Making Teachers Media Experts
What’s true and what’s false

Media expert training at the BR broadcasting centre.
Media expert training at the BR broadcasting centre. | Photo (detail): Gianluca Tucciarone

Eleven German lecturers from Eastern Europe were trained as media experts at the invitation of the Goethe-Institut and the BR Media Literacy Projects. For The Latest at Goethe, the Ukrainian participant Julia Taips describes her expectations of the project at the Munich broadcasting centre.

By Julia Taips

At the moment, the media world is so diverse that we no longer know what’s true and what’s false. This distinction is particularly difficult for children and teens. Young people are also the ones who will have to live with the consequences of misleading and false information in the future if they don’t learn how to deal with it at an early age.

Photo (detail): Elke Dillmann

Orientation in the midst of dangers and opportunities

Programmes and courses, such as the training as a media expert at Bayerischer Rundfunk (Bavarian Radio) in cooperation with the Goethe-Institut, give us the opportunity to expand our skills in this area not only in theory but also in practice. They encourage us to teach children and young people the importance of media literacy in an understandable way and on equal footing.
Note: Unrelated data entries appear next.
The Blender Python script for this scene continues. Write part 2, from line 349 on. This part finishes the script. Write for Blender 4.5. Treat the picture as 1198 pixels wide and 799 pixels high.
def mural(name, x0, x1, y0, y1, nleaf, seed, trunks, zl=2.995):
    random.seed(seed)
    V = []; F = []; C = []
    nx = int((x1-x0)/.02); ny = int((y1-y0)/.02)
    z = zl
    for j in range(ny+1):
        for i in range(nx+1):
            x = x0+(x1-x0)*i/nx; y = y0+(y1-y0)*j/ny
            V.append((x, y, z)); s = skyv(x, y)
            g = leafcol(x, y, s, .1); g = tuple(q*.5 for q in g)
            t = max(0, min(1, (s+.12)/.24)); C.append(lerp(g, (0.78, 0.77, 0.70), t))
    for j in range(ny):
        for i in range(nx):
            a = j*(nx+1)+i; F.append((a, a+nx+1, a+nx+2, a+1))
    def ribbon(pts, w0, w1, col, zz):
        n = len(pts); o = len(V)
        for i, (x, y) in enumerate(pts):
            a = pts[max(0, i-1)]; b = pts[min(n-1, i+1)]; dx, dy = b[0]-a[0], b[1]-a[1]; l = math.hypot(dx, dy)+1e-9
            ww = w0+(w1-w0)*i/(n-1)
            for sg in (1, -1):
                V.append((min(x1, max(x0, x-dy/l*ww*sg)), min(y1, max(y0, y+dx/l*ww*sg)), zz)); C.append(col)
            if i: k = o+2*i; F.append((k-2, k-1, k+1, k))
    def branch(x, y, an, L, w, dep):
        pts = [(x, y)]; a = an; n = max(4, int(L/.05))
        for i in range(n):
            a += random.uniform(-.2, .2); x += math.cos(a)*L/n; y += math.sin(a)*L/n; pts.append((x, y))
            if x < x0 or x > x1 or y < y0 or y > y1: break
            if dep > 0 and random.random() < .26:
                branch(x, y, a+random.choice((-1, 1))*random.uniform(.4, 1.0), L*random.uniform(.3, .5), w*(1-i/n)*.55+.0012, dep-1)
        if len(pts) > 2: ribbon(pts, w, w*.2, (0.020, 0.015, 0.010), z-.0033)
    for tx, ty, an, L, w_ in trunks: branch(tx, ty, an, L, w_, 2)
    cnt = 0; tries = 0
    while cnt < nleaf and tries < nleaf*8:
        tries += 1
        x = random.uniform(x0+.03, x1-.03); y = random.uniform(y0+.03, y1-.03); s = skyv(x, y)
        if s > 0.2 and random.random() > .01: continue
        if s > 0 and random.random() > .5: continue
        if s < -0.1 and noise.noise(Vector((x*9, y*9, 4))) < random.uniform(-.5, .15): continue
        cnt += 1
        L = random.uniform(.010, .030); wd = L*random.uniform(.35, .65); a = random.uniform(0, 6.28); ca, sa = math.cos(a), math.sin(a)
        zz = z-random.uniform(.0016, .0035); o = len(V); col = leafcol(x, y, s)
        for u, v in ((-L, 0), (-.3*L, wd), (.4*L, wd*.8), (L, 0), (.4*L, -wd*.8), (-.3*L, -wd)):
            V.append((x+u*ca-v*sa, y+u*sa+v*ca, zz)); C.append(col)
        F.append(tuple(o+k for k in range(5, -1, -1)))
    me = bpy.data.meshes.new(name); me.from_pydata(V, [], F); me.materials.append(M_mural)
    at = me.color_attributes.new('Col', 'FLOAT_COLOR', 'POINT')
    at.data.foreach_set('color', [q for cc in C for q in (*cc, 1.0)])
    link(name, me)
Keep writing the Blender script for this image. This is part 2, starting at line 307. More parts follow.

Media literacy is playing an increasingly important role in Ukraine, not only among young people, but even among primary school children. Today’s young people are usually a few steps ahead of their parents and teachers when it comes to the media. I see our task as teachers in first understanding this media world ourselves and being able to deal with it in order to be able to give young people orientation in the midst of dangers and opportunities.

With Our Own Eyes

The media world in Ukraine is quite diverse. In addition to a public service television station UA: Perschij (Ukraine: The First), there are many private channels owned by oligarchs or members of parliament. The news therefore differs greatly from channel to channel.

The German minority in Ukraine is endeavouring to preserve the only German editorial staff in the country at the station UA: Zakarpatja. Our programmes “Ethno Vision” and “With Our Own Eyes” are very popular. We regularly produce small posts for Facebook or YouTube for the younger generation. In contrast, the Hungarian minority has its own television and radio station in Zakarpattia, which is funded by the Hungarian government.

Access to trustworthy sources of information

As head of the organisation German Youth of Zakarpattia, I feel responsible for training media-literate young people for our society. Our aim is to provide representatives of the German minority with knowledge-based and useful information about the media world. We want to open up not only the media world of Ukraine for them, but also of Germany. Our children and teenagers travel in two cultures and should have access to professional, trustworthy and verifiable sources of information in order to form their own opinion.  

 
Julia Taips, head of the organisation German Youth of Zakarpattia, editor of the German-language programme of the Zakarpattia radio and television station Tyssa.